- _DESCRIPTION OF THE TASK_: Reproduce exactly the run of lines from the one containing "Generate a Blender" through the one containing "world.use_nodes = True". Pictures do not belong in the copy.

- _DATA FOR THE TASK_:
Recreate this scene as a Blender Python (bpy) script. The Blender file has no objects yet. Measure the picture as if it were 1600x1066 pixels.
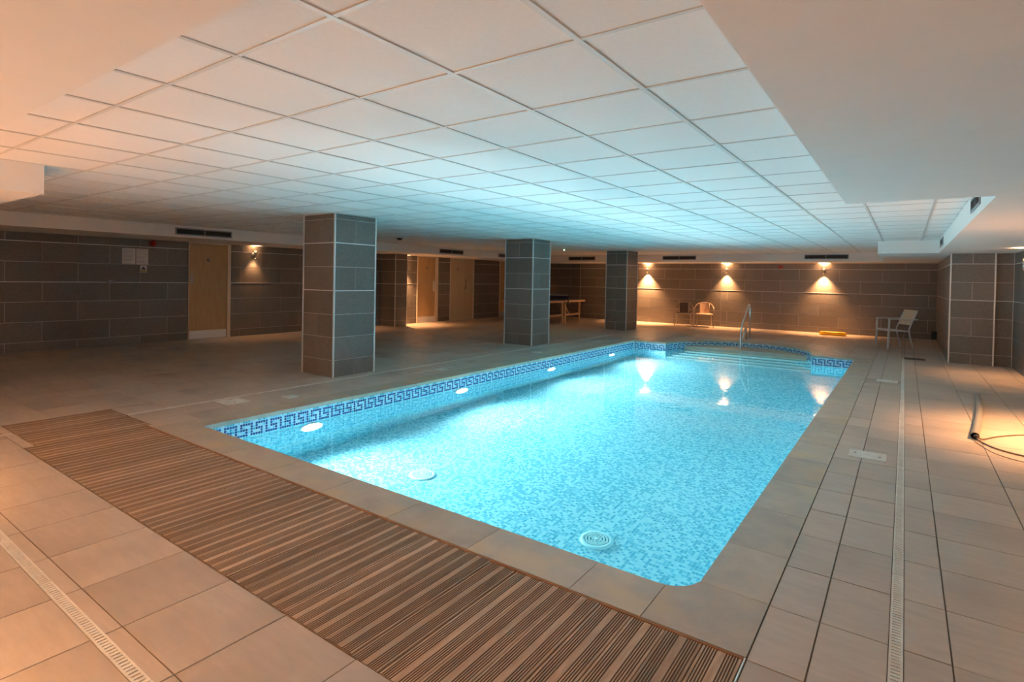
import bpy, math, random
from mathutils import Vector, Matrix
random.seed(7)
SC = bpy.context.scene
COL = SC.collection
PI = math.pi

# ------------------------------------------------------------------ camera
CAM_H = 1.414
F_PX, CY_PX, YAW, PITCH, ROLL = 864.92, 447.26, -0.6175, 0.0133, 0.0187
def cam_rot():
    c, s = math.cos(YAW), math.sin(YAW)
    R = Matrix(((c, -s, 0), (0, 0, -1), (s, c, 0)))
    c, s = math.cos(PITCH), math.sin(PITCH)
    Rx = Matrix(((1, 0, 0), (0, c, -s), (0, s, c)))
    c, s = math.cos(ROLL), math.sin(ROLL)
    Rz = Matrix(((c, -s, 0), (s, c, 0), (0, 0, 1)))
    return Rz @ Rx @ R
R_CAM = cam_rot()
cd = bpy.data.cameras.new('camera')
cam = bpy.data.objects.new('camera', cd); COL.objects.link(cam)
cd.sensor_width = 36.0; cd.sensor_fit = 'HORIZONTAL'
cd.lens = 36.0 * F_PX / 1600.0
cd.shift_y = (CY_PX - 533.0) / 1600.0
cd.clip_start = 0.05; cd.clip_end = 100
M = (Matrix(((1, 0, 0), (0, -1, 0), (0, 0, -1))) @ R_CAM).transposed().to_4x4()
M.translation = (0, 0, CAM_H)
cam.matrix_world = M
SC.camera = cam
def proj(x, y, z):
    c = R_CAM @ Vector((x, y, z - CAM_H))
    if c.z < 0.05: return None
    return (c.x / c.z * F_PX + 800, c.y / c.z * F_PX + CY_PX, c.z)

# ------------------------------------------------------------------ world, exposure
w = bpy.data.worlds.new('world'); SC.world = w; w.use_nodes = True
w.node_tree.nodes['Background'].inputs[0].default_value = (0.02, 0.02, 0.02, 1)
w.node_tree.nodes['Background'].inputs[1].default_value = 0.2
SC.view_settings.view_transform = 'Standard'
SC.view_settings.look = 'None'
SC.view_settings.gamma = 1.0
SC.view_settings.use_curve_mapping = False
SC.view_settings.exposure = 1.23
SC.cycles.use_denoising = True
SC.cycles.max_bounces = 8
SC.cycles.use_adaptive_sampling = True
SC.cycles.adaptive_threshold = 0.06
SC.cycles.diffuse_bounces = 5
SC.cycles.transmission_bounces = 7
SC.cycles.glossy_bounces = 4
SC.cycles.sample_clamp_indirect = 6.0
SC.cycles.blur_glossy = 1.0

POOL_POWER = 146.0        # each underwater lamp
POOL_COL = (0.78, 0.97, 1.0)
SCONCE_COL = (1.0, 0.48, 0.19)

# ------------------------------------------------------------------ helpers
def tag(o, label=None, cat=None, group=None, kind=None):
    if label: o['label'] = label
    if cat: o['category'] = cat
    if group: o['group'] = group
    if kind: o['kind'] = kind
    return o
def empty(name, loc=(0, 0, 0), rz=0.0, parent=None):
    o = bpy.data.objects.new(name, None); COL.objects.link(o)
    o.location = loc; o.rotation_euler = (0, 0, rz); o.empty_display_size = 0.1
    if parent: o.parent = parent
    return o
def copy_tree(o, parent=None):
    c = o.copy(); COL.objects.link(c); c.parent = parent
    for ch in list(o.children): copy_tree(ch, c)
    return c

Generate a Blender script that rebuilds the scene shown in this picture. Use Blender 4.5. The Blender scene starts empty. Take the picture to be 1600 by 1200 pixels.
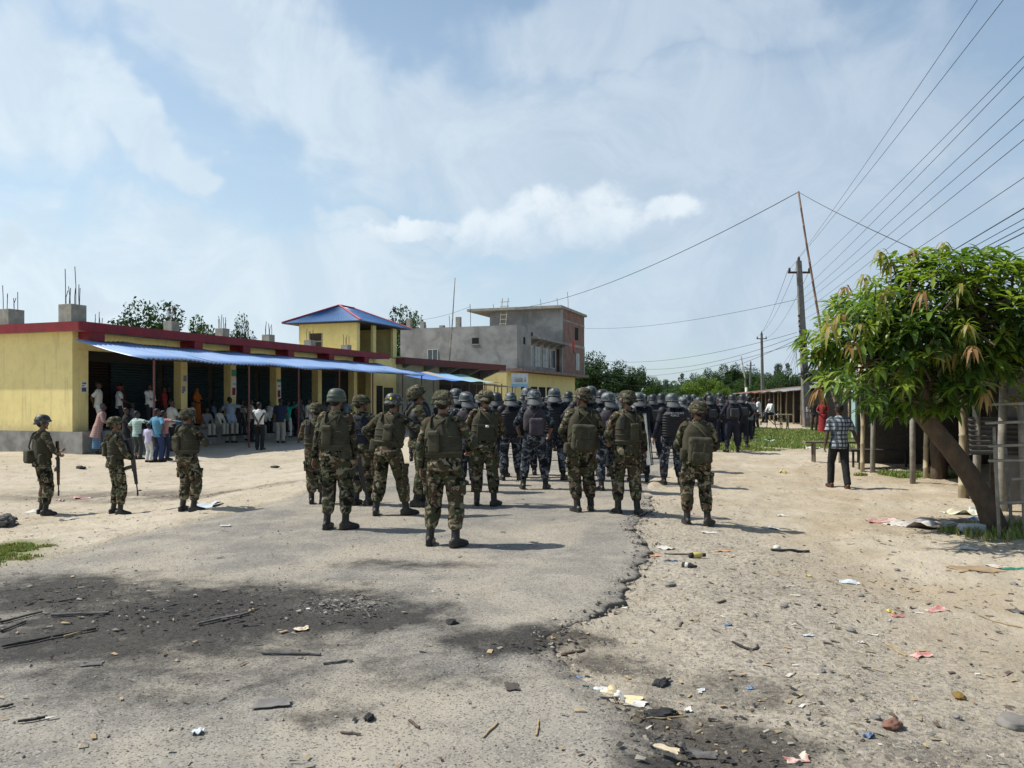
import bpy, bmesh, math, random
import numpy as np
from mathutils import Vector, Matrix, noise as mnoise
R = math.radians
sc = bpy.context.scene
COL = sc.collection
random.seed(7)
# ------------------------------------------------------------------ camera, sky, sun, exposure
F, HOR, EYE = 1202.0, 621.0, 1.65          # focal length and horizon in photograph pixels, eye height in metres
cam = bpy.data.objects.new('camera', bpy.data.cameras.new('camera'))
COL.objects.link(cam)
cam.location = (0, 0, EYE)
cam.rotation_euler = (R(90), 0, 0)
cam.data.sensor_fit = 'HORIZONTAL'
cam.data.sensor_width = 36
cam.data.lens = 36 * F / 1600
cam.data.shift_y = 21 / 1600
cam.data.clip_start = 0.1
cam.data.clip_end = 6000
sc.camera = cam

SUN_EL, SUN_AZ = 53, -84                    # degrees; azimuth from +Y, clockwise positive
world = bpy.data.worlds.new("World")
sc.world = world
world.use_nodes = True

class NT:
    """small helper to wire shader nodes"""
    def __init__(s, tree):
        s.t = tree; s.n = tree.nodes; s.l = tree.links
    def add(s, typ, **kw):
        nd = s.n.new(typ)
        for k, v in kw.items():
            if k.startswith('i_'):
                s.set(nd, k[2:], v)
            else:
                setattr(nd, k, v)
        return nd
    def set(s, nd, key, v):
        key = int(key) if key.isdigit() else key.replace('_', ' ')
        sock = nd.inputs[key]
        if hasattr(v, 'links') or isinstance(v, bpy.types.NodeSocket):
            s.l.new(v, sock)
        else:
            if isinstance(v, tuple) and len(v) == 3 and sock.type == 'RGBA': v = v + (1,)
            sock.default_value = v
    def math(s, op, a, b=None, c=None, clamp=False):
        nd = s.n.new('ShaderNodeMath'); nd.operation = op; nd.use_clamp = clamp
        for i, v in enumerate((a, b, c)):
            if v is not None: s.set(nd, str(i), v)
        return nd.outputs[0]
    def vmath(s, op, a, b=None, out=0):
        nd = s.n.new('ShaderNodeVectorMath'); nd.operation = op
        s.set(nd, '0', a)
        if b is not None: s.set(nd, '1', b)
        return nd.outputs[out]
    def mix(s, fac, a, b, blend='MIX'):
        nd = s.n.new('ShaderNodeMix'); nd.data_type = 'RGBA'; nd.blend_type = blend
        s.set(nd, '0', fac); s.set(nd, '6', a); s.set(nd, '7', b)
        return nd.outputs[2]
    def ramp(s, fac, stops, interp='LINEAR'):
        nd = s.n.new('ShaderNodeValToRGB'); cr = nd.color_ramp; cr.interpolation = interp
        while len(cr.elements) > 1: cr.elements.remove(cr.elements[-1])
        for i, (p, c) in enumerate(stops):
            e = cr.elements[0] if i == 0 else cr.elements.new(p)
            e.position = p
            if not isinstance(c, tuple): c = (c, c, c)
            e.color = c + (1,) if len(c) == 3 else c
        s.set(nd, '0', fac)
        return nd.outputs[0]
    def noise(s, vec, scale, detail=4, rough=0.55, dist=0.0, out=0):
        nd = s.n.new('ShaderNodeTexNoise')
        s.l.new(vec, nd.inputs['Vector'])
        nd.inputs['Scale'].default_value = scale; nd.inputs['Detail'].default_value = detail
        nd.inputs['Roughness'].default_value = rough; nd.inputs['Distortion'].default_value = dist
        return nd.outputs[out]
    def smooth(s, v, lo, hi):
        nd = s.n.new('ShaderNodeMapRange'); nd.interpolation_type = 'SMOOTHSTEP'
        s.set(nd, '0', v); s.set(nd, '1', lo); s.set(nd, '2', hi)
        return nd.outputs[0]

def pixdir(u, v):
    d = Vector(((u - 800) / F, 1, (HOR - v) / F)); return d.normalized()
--
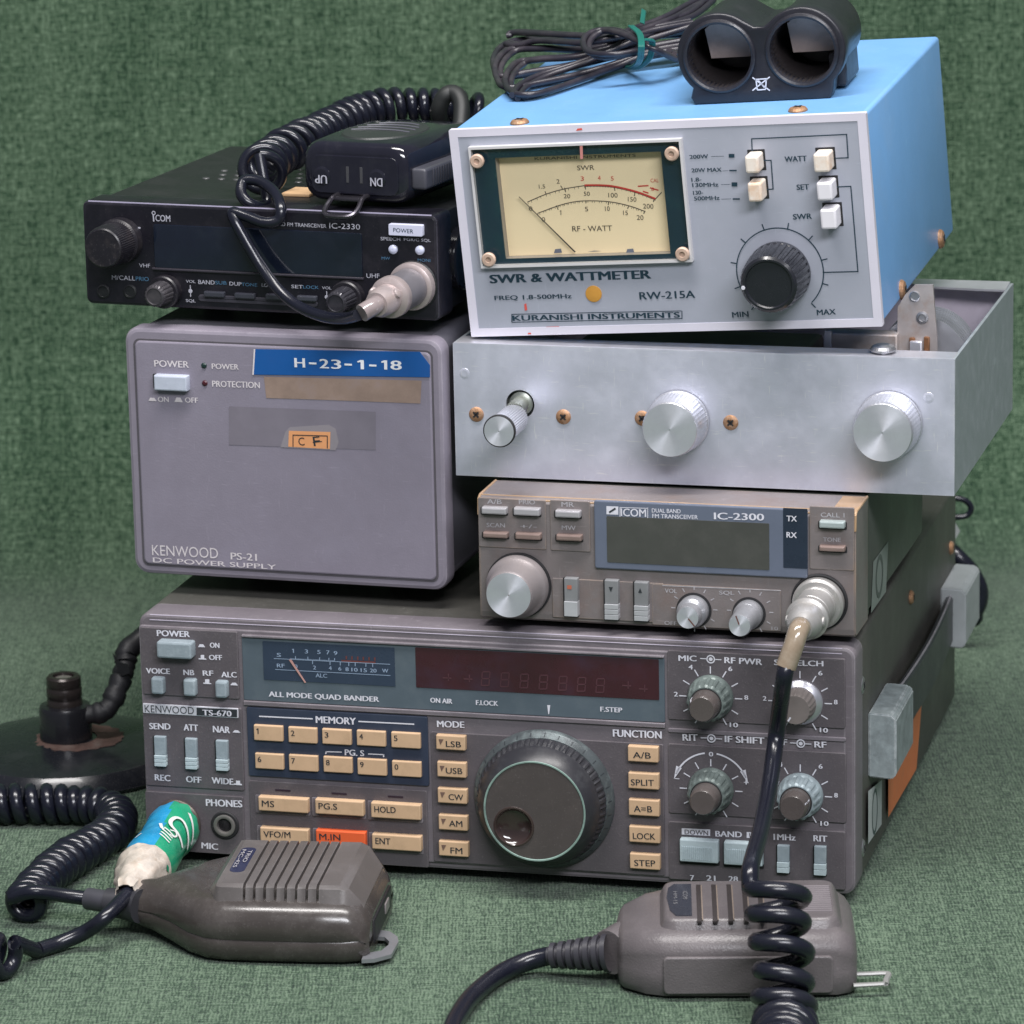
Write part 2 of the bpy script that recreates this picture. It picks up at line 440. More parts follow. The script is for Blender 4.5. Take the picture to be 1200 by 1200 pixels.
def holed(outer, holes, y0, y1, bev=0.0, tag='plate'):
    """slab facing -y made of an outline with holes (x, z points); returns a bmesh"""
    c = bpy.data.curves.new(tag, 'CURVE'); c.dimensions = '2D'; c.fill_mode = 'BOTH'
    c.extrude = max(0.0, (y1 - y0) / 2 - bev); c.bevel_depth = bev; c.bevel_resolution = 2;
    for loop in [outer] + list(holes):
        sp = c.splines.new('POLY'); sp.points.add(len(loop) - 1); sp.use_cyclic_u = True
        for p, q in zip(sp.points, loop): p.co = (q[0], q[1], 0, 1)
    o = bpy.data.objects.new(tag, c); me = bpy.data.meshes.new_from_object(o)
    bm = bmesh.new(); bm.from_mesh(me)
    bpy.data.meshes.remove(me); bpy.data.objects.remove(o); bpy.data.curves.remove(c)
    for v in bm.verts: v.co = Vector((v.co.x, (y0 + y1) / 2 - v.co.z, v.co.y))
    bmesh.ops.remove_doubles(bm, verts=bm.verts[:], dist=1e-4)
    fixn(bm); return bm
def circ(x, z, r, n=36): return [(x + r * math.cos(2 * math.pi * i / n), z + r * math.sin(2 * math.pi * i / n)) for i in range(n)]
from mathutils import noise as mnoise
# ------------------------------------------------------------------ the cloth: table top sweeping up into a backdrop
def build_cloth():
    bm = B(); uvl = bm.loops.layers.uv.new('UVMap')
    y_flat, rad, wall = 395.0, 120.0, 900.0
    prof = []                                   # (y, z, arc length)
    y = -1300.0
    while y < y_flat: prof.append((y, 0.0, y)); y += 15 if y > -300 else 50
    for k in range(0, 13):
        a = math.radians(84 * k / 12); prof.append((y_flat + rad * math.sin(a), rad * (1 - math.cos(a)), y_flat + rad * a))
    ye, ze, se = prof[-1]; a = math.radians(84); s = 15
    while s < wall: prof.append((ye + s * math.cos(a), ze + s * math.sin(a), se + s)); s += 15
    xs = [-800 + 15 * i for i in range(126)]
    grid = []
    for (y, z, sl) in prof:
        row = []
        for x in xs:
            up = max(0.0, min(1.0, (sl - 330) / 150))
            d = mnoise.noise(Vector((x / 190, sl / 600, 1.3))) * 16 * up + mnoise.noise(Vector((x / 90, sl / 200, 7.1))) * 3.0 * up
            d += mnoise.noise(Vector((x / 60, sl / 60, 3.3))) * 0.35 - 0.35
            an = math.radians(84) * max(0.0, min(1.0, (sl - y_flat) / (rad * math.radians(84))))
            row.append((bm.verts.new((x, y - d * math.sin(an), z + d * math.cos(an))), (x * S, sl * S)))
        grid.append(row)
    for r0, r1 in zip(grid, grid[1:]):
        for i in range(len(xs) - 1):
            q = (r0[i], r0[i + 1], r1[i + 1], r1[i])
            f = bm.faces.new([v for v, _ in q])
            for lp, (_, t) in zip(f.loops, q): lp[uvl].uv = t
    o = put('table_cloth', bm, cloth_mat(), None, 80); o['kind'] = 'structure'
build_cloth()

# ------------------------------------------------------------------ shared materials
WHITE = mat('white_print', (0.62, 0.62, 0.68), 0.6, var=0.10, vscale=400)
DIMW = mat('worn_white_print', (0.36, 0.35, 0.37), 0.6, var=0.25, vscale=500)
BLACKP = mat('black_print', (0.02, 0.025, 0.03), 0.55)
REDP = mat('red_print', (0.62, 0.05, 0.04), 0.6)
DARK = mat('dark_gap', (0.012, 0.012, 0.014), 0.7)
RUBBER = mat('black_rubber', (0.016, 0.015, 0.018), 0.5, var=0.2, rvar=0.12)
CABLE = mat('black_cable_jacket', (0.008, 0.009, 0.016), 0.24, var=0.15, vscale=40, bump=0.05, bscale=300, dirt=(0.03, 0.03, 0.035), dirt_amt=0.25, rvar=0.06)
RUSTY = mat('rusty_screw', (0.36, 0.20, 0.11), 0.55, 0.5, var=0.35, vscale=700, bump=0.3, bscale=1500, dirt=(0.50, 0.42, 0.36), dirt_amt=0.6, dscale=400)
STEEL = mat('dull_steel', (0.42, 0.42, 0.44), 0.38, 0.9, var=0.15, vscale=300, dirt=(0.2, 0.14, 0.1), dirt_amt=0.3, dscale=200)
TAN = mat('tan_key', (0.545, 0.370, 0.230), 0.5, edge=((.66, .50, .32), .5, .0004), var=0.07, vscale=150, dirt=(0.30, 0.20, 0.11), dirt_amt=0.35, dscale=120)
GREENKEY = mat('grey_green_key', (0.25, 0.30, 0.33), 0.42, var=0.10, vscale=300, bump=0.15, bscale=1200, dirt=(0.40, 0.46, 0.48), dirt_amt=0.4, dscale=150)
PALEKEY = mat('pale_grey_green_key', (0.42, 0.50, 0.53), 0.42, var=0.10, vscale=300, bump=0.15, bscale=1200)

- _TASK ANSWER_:
Generate a Blender script that rebuilds the scene shown in this picture. Use Blender 4.5. The Blender scene starts empty. Take the picture to be 1600 by 1200 pixels.
import bpy, bmesh, math, random
import numpy as np
from mathutils import Vector, Matrix, noise as mnoise
R = math.radians
sc = bpy.context.scene
COL = sc.collection
random.seed(7)
# ------------------------------------------------------------------ camera, sky, sun, exposure
F, HOR, EYE = 1202.0, 621.0, 1.65          # focal length and horizon in photograph pixels, eye height in metres
cam = bpy.data.objects.new('camera', bpy.data.cameras.new('camera'))
COL.objects.link(cam)
cam.location = (0, 0, EYE)
cam.rotation_euler = (R(90), 0, 0)
cam.data.sensor_fit = 'HORIZONTAL'
cam.data.sensor_width = 36
cam.data.lens = 36 * F / 1600
cam.data.shift_y = 21 / 1600
cam.data.clip_start = 0.1
cam.data.clip_end = 6000
sc.camera = cam

SUN_EL, SUN_AZ = 53, -84                    # degrees; azimuth from +Y, clockwise positive
world = bpy.data.worlds.new("World")
sc.world = world
world.use_nodes = True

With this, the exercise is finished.